Si la guerra tiene el aspecto de un videojuego global, Lukin, desde una de sus preguntas alevosas, hace reaparecer una virulencia en el teatro donde todos están de acuerdo en que haya paz: en el lenguaje. Trabajadores en todo, los hombres son holgazanes o pasivos con el lenguaje. Tal vez porque no sea una cosa dura, pasiva, que está en el mundo como una cosa más, paralizada en una cojera realista, conjurando de su superficie almidonada y homogénea preguntas que este libro dispara contra cierta idea de mujer.
Que esto suene a herejía o a mera frivolidad habla por su silencio de cómo hoy cierran las cuentas en la cultura del malestar, que de tan deprimente se viene a plantear como el único bienestar posible: es la eterna y maniática pregunta por el ser y el origen, que supone que hay un lugar sagrado, oculto, secreto, puro, preservado de las versiones a las que lo somete el lenguaje reversible de la poesía.
No se trata de encontrar una relación justa o contractual con una verdad perdida en el orden del ser, sino de jugar una relación con la falta que constituye al sujeto.
En la poesía de Lukin la mujer se aparta de la verdad del ser para insistir como un error: “¿qué entrega ella en cada error / y a cambio de qué? ella en su/ fantástica capacidad de alegría?”.

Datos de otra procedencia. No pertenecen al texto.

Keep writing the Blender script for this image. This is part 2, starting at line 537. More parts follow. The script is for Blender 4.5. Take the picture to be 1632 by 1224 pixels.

Escribe en ese lugar donde los lenguajes sociales no tienen nada que decir, salvo su antiguo goce con una inercia que tienden a confundir con el poder absoluto o el mal.
Lo puro y lo impuro, lo alto y lo bajo, el sacrificio y la fiesta hacen de todos esos círculos un conjunto abierto que se define por excluir sus propios límites, que es en este libro la condición de su alegría.